La serie fotografica Girls I, II, III sembra uno scarto verticale di ciò che (non) si vede: è Giulia ad essersi accorta delle "girls" o loro di lei? "E' stato il mio ragazzo a mettermi in contatto con loro, e dopo il primo caffè, abbiamo iniziato a collaborare. Ora sono delle amiche. Auguro loro di trovare ciò che cercano" dice l'artista. In qualche scatto si agita "profano" l'aspetto sociale. Tracce di vita, massacrata o ingannata. E qualche ombra, come l'aborto e il siero della vita.

Echi di senso e di sesso nelle fotografie di Giulia Agostini. "Più volte - aggiunge - ho fatto l'amore scattando fotografie". Nella sfera diabolica degli incontri mette "le persone che non fanno ironia su se stesse", e a proposito del narcisismo ha le idee chiare: "Bè, non mi dispiacerebbe ci fosse un fiore di nome Giulia". Una giovane fotografa come lei si confronta necessariamente con il mercato europeo: "Collezionisti? Vorrei incontrarne di più. Voyeurismo? In tempi di crisi è lecito". Poi arrivano le natiche, un refrain dei suoi scatti: "I culi si possono mettere ovunque, in un prato di fiori, nella sala di un cinema, farli spuntare da dietro un divano, stenderli su un letto. I culi portano fortuna". Le derive dello sguardo di Giulia sono appena cominciate ma già non bastano: "E' la mia ossessione. Ne sono ossessionata da questa cosa del 'di più'. Sono più frequenti i momenti in cui sembra di non aver fatto abbastanza. Ora sto lavorando al mio primo libro fotografico che raccoglierà parte degli scatti attualmente in esposizione a Treviso ed altro materiale".
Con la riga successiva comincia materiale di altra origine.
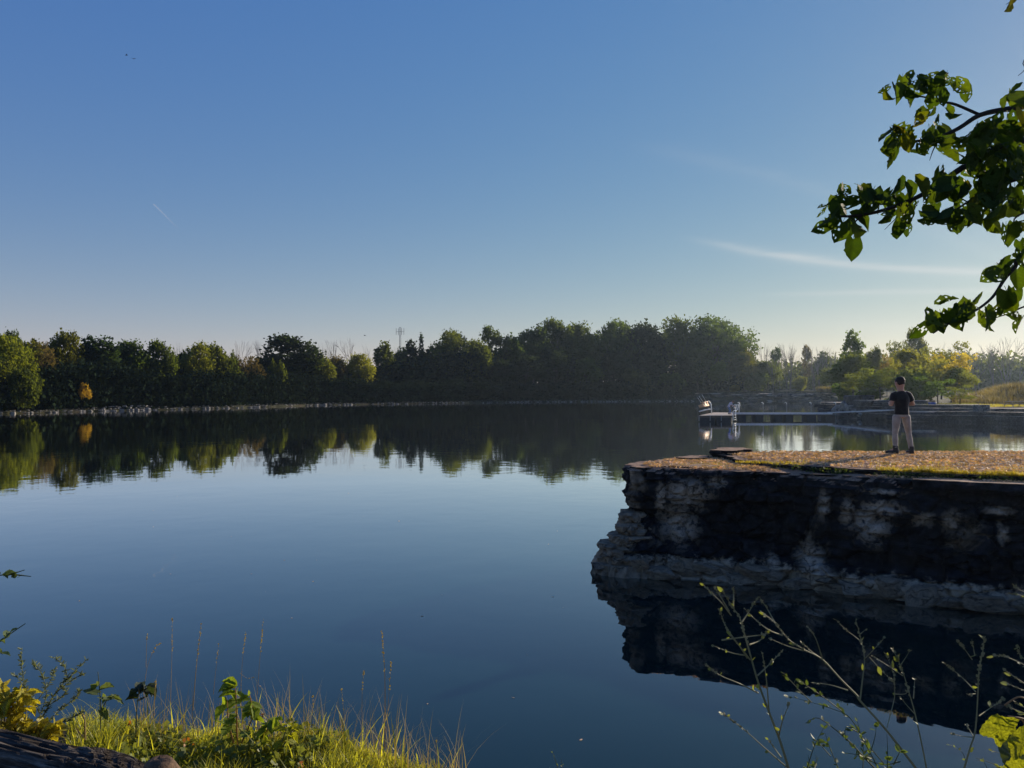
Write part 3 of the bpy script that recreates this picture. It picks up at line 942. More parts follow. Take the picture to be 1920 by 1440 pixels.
def bare_mesh(seed, spread=.5, levels=5, r0=.012, up=.75):
    rnd = random.Random(seed)
    mb = MB()
    def grow(p, d, l, r, lev):
        q = p + d * l * .5 + Vector((rnd.uniform(-1, 1), rnd.uniform(-1, 1), 0)) * l * .05
        e = p + d * l
        mb.tube([p, q, e], [r, r * .85, r * .65], 4 if lev < 2 else 3, False)
        if lev >= levels: return
        nb = 3 if lev < 3 else 2
        for i in range(nb):
            ax = Vector((rnd.uniform(-1, 1), rnd.uniform(-1, 1), rnd.uniform(-.2, .2))).normalized()
            nd = (Quaternion(ax, rnd.uniform(.25, .65) * spread * 1.6) @ d)
            nd.z += up * .16
            nd.normalize()
            st = p.lerp(e, rnd.uniform(.55, 1.0)) if i else e
            grow(st, nd, l * rnd.uniform(.62, .82), r * rnd.uniform(.55, .68), lev + 1)
    grow(Vector((0, 0, -.02)), Vector((rnd.uniform(-.04, .04), 0, 1)).normalized(), .30, r0, 0)
    zmax = max(v[2] for v in mb.v)
    me = bpy.data.meshes.new('trunk')
    me.from_pydata([(v[0] / zmax, v[1] / zmax, v[2] / zmax) for v in mb.v], [], mb.f)
    me.materials.append(M_GREYBARK)
    me.update()
    return me
BARE = [bare_mesh(s, sp) for s, sp in ((1, .45), (2, .8), (3, .5), (4, .6), (5, .35))]

GREEN = dict(dark=(.020, .032, .018), mid=(.050, .078, .022), olive=(.066, .088, .024), yellow=(.100, .112, .026), gold=(.20, .165, .035),
             orange=(.44, .30, .06), lime=(.13, .15, .03), pine=(.026, .050, .026), brown=(.10, .085, .05), grey=(.07, .085, .045))
trnd = random.Random(77)
KNOWN_Z = 0.0
def tree(px, top, wpx, Y, kind, colour, label, cat='tree', name=None, group=None, base_z=None, i=None, trunk_mat=None, depth=None):
    x = G(px, Y)
    bz = base_z if base_z is not None else (1.0 if Y < 255 else 2.2)
    ztop = EYE - (top - HZ) / F * Y
    h = ztop - bz
    w = wpx / F * Y
    name = name or {'round': 'round_tree', 'broad': 'broad_tree', 'tall': 'tall_tree', 'tuft': 'tufted_tree', 'cone': 'pointed_tree', 'shrub': 'bush', 'airy': 'open_tree', 'bare': 'bare_tree'}[kind]
    root = empty(name, (x, Y, bz), trnd.uniform(0, 6.28))
    tag(root, label, cat, group)
    if kind == 'bare':
        me = BARE[i if i is not None else trnd.randrange(len(BARE))]
        nat = max(v.co.x for v in me.vertices) - min(v.co.x for v in me.vertices)
        t = mesh_obj('trunk', me, root)
        sx = w / max(nat, .01)
        t.scale = (sx, sx, h)
        return root
    lst = PROTO[kind]
    me, tr = lst[i % len(lst)] if i is not None else trnd.choice(lst)
    nat = {'round': .80, 'broad': .98, 'tall': .42, 'tuft': .46, 'cone': .42, 'shrub': 1.05, 'airy': .85}[kind]
    s = w / nat
    c = mesh_obj('crown', me, root)
    t = mesh_obj('trunk', tr, root)
    c.scale = (s, (depth or 1.0) * s, h)
    t.scale = (s, s, h)
    col = GREEN[colour]
    f = trnd.uniform(.85, 1.15)
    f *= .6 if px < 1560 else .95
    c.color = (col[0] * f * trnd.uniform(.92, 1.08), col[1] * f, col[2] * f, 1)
    return root

def sh(px): return shore_y(px)
FT = 'trees along the far shore'
T = [  # pixel x, top y, width, metres behind the shore, kind, colour, label
    (12, 628, 105, 3, 'broad', 'lime', 'big yellow-green tree at the left edge of the photo hanging over the water'),
    (48, 690, 60, -2, 'shrub', 'olive', 'low sunlit olive bush spreading under the big yellow-green tree', 'bush'),
    (24, 620, 34, 16, 'tuft', 'mid', 'thin dark tuft of a tree poking up behind the big yellow-green one'),
    (58, 640, 62, 12, 'round', 'yellow', 'yellowish tree just right of the big yellow-green one at the left edge'),
    (92, 643, 42, 6, 'airy', 'brown', 'half bare brownish tree with thin layered branches left of the orange-topped tree'),
    (122, 622, 60, 12, 'round', 'yellow', 'tall round tree with a yellow-orange top near the left end'),
    (167, 631, 44, 12, 'tall', 'pine', 'left one of the twin dark blue-green trees above the orange shrub'),
    (195, 632, 46, 10, 'tall', 'pine', 'right one of the twin dark blue-green trees above the orange shrub'),
    (222, 652, 44, 14, 'round', 'dark', 'small dark tree filling the dip right of the twin blue-green trees'),
    (250, 639, 66, 12, 'round', 'mid', 'dark round tree left of the olive one at the bare twig gap'),
    (300, 639, 52, 10, 'round', 'olive', 'olive green oval tree just left of the gap with bare twigs'),
    (345, 660, 44, 14, 'round', 'dark', 'low dark tree in the gap left of the twin yellow-topped trees'),
    (370, 643, 52, 10, 'round', 'yellow', 'left one of the twin yellow-topped trees'),
    (402, 646, 46, 12, 'round', 'olive', 'right one of the twin yellow-topped trees'),
    (432, 662, 44, 10, 'shrub', 'olive', 'low olive tree between the yellow-topped pair and the bare grey trees', 'tree'),
    (470, 668, 50, 10, 'airy', 'brown', 'thin brownish tree under the bare twigs left of the big dark round one'),
    (545, 629, 106, 16, 'round', 'dark', 'big dark dome-shaped tree standing alone above the treeline left of the mast'),
    (518, 678, 40, 6, 'shrub', 'olive', 'small olive tree at the lower left of the big dark dome-shaped one', 'tree'),
    (600, 666, 46, 8, 'round', 'lime', 'small bright lime green tree just right of the big dark dome-shaped one'),
    (628, 668, 44, 16, 'round', 'brown', 'small brownish tree left of the fan-shaped bare tree'),
    (672, 664, 60, 14, 'broad', 'lime', 'low light green tree in front of the fan-shaped bare tree'),
    (718, 641, 32, 20, 'tall', 'olive', 'narrow olive tree standing left of the radio mast'),
    (752, 652, 30, 24, 'tall', 'mid', 'short narrow tree directly below the radio mast'),
    (770, 638, 30, 24, 'tall', 'dark', 'narrow dark tree just right of the radio mast'),
    (790, 627, 30, 26, 'cone', 'pine', 'pointed conifer right of the radio mast'),
    (815, 643, 40, 22, 'tall', 'mid', 'blunt-topped tree between the pointed conifer and the wide light-topped one'),
    (855, 621, 104, 24, 'broad', 'olive', 'wide round tree with a light green top right of the pointed conifer'),
    (898, 638, 50, 18, 'round', 'olive', 'small light green tree left of the lollipop-shaped one'),
    (922, 612, 42, 26, 'tuft', 'mid', 'lollipop-shaped tree with a round tuft standing clear of the treeline'),
    (958, 630, 52, 22, 'round', 'mid', 'middling green tree between the lollipop-shaped one and the tall wood'),
    (1000, 613, 96, 26, 'round', 'mid', 'first tall tree at the left shoulder of the tall wood'),
    (1044, 599, 92, 30, 'round', 'olive', 'tall light-topped tree forming the left peak of the tall wood'),
    (1090, 606, 84, 32, 'round', 'olive', 'tall olive tree just right of the left peak of the tall wood'),
    (1150, 602, 108, 34, 'broad', 'mid', 'broad tall tree in the middle of the tall wood'),
    (1210, 606, 92, 34, 'round', 'dark', 'dark rounded tree in the tall wood left of the small sky gap'),
    (1275, 598, 112, 32, 'broad', 'olive', 'tall tree over the small sky gap in the tall wood'),
    (1345, 595, 146, 28, 'broad', 'mid', 'huge spreading tree at the right end of the tall wood with branches reaching right'),
    (1398, 626, 56, 24, 'airy', 'olive', 'drooping outer bough tree on the right flank of the huge spreading one'),
    (985, 668, 70, 12, 'round', 'dark', 'low dark tree in the shade under the first tall tree of the wood'),
    (1040, 652, 84, 16, 'broad', 'dark', 'shaded tree below the left peak of the tall wood'),
    (1100, 672, 66, 10, 'round', 'mid', 'small shaded tree by the water under the middle of the tall wood'),
    (1148, 656, 80, 16, 'broad', 'dark', 'broad shaded tree below the middle of the tall wood'),
    (1196, 690, 60, 6, 'shrub', 'grey', 'pale grey-green dome-shaped tree low on the shore left of the sky gap', 'tree'),
    (1222, 664, 56, 14, 'tall', 'dark', 'upright shaded tree left of the small sky gap'),
    (1262, 700, 56, 6, 'shrub', 'mid', 'low round bush on the shore below the small sky gap', 'bush'),
    (1290, 668, 60, 12, 'round', 'dark', 'shaded tree right of the small sky gap'),
    (940, 676, 60, 12, 'broad', 'dark', 'low shaded tree under the lollipop-shaped one'),
    (1065, 618, 70, 34, 'round', 'mid', 'rounded tree filling the notch right of the left peak of the tall wood'),
    (1180, 612, 70, 32, 'round', 'dark', 'rounded dark tree between the broad one and the dark one in the tall wood'),
    (1308, 612, 70, 34, 'broad', 'mid', 'middling tree joining the huge spreading one to the tall wood'),
    (1308, 655, 52, 14, 'tall', 'olive', 'lighter upright tree in front of the tall wood left of the small lime tree'),
    (1347, 678, 44, 10, 'round', 'lime', 'small round lime tree with a short trunk on the rock cliff'),
    (1395, 660, 62, 16, 'round', 'yellow', 'yellowish green tree on the cliff right of the small lime one'),
    (1440, 676, 62, 14, 'round', 'olive', 'low bushy olive tree above the middle of the dock'),
    (1418, 700, 50, 8, 'shrub', 'olive', 'shaggy bush at the cliff top between the two olive trees above the dock', 'bush'),
    (1377, 722, 20, 6, 'shrub', 'gold', 'tiny golden bush on the cliff top beside the small lime tree', 'bush'),
    (1500, 706, 26, 6, 'shrub', 'lime', 'small lopsided lime bush alone on the cliff top above the walkway', 'bush'),
    (1455, 652, 22, 34, 'tuft', 'mid', 'thin tufted tree behind the bare trees above the dock'),
    (1513, 648, 20, 44, 'tuft', 'brown', 'thin brown-topped tufted tree between the two tall bare ones'),
    (1545, 660, 40, 60, 'tall', 'grey', 'hazy grey-green tree behind the tall bare tree right of the lime bush'),
    (1598, 620, 46, 8, 'tall', 'mid', 'tall dark-topped tree rising above the far end of the walkway'),
    (1600, 664, 80, 2, 'round', 'olive', 'broad olive tree at the foot of the tall dark-topped one'),
]
for i, t in enumerate(T):
    px, top, wpx, back, kind, colour, label = t[:7]
    cat = t[7] if len(t) > 7 else 'tree'
    Y = (shore_y(px) if px < 1300 else 268) + back
    name = None
    if kind == 'shrub': name = 'bush' if cat == 'bush' else 'low_tree'
    bz = 1.0 + min(2.0, back * .08)
    if 1300 <= px < 1590: bz = 3.2
    if px in (1598, 1600): Y, bz = (150 if px == 1598 else 142), 2.5
    if label.startswith('tiny'): bz = 3.2
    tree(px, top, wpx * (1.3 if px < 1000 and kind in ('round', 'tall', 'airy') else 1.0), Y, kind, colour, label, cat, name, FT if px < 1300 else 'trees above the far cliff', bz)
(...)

Nuovi, fertili colori della vita professionale di Giulia sono quelli dei tramonti ("Mi commuovono"), e a seguire, gli attacchi di panico e l'inappetenza ("Solo nei periodi di folle innamoramento"), il bene e il male dell'esistenza ("Rianimo il bene e il male quando sono distesa, pacifica"), l'eccitamento: "E' qualcosa di bagnato... inizia con un lungo bacio sotto la pioggia e finisce distesi da qualche parte, felici e consumati. In campo artistico lo trovo nelle allusioni ma anche nelle forme più esplicite. Cerco di tenermi sul confine, se c'è, tra questi due binari, con delle preferenze per certi particolari". E, alla fine, da Giulia una lieve verità: "Le fotografie salvano la vita. A me, l'hanno salvata".